Designed in collaboration with a community organization that fosters CE among diverse AAPI communities, this study sought to address the limited literature focused on Asian youth CE in the U.S. We focus on two research questions:
- How do AAPI adolescents describe facilitators of their CE?
- How do AAPI adolescents describe barriers to their CE?
Methods:
Using a youth participatory research approach to amplify AAPI teens’ voices about their lived experiences, six AAPI-serving organizational partners recruited 10 teens across a major metropolitan region to serve as “youth expert” co-researchers (YEs). YEs participated in study activities throughout the research process, including a youth-specific human subjects training, co-developing study protocols, guiding recruitment strategies, leading participant recruitment, facilitating focus groups, and data analyses. YEs led data collection, using qualitative focus group methodologies to prioritize youth voice. To reflect the diversity of AAPI communities across the region, 33 virtual focus groups with Asian teens (n=146) were held, all facilitated by a YE.
To ensure analyses were grounded in youth participants’ words and experiences, we coded participants’ actual words and phrases.

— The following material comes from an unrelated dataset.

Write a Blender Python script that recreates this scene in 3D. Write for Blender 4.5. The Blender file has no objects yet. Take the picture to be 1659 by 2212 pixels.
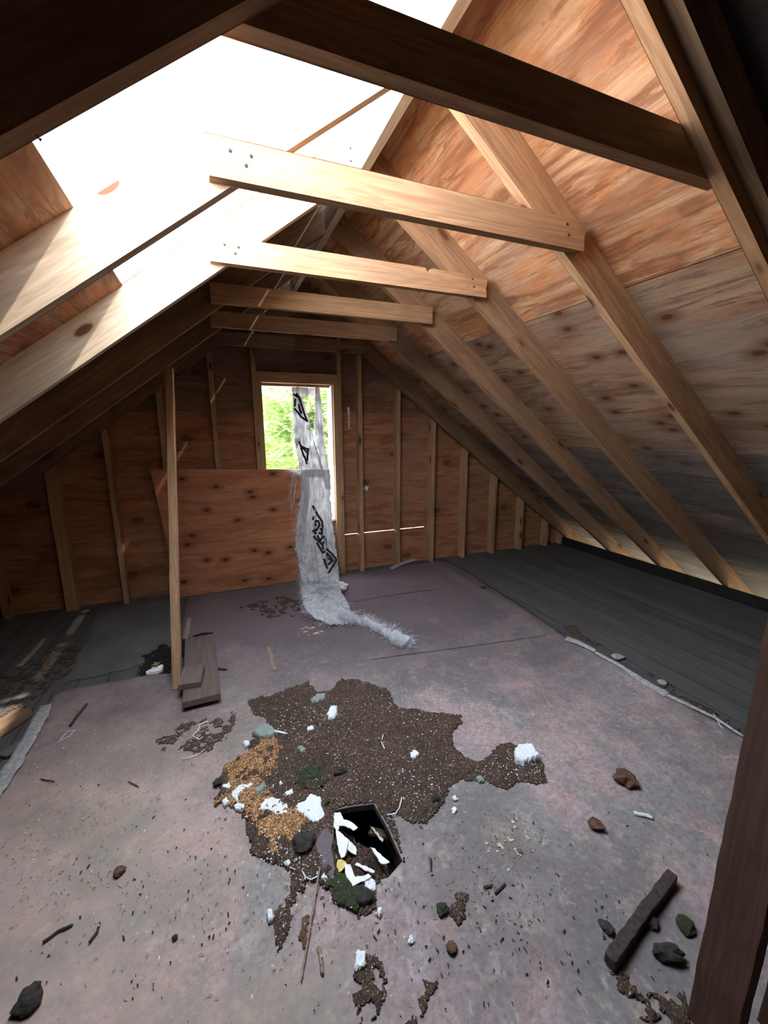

To maintain trustworthiness and amplify participant voices, core elements of thematic and qualitative content analysis were integrated into a multi-phase analysis process, with analyses at each stage reviewed and confirmed by YEs.
Results:
Seven thematic facilitator categories emerged: Asian togetherness and belonging; overcoming struggle; openness to different cultures and viewpoints; feeling supported; having role models; wanting to make a difference; incentives.
Seven thematic barrier categories emerged: Impacts of white ethnocentrism; negative treatment of Asians; isolation and lack of unity; cultural expectations and exceptionalism; not being heard or taken seriously; problems feeling too big; not interested or prioritized.
Implications:
In the context of a growing AAPI youth population in the U.S., this study was designed with the specific goals of strengthening knowledge around addressing civic inequalities impacting Asian adolescents and directly informing the practices of grassroot organizations that seek to create supportive environments for AAPI youth CE. Findings illuminate a range of supports and motivators for AAPI youth CE, as well as key challenges that provide a deeper understanding of factors that may keep AAPI teens from active CE.
The study design intentionally incorporates youth-guided dissemination in concert with the study’s six organizational partners, with YEs utilizing findings to inform (and then disseminate) concrete, actionable data-grounded recommendations that can be incorporated into programs and practices of community-based organizations and schools. Consistent with increasing efforts over the last decade to identify policy recommendations to grow AAPI CE, findings will also inform youth-generated policy recommendations.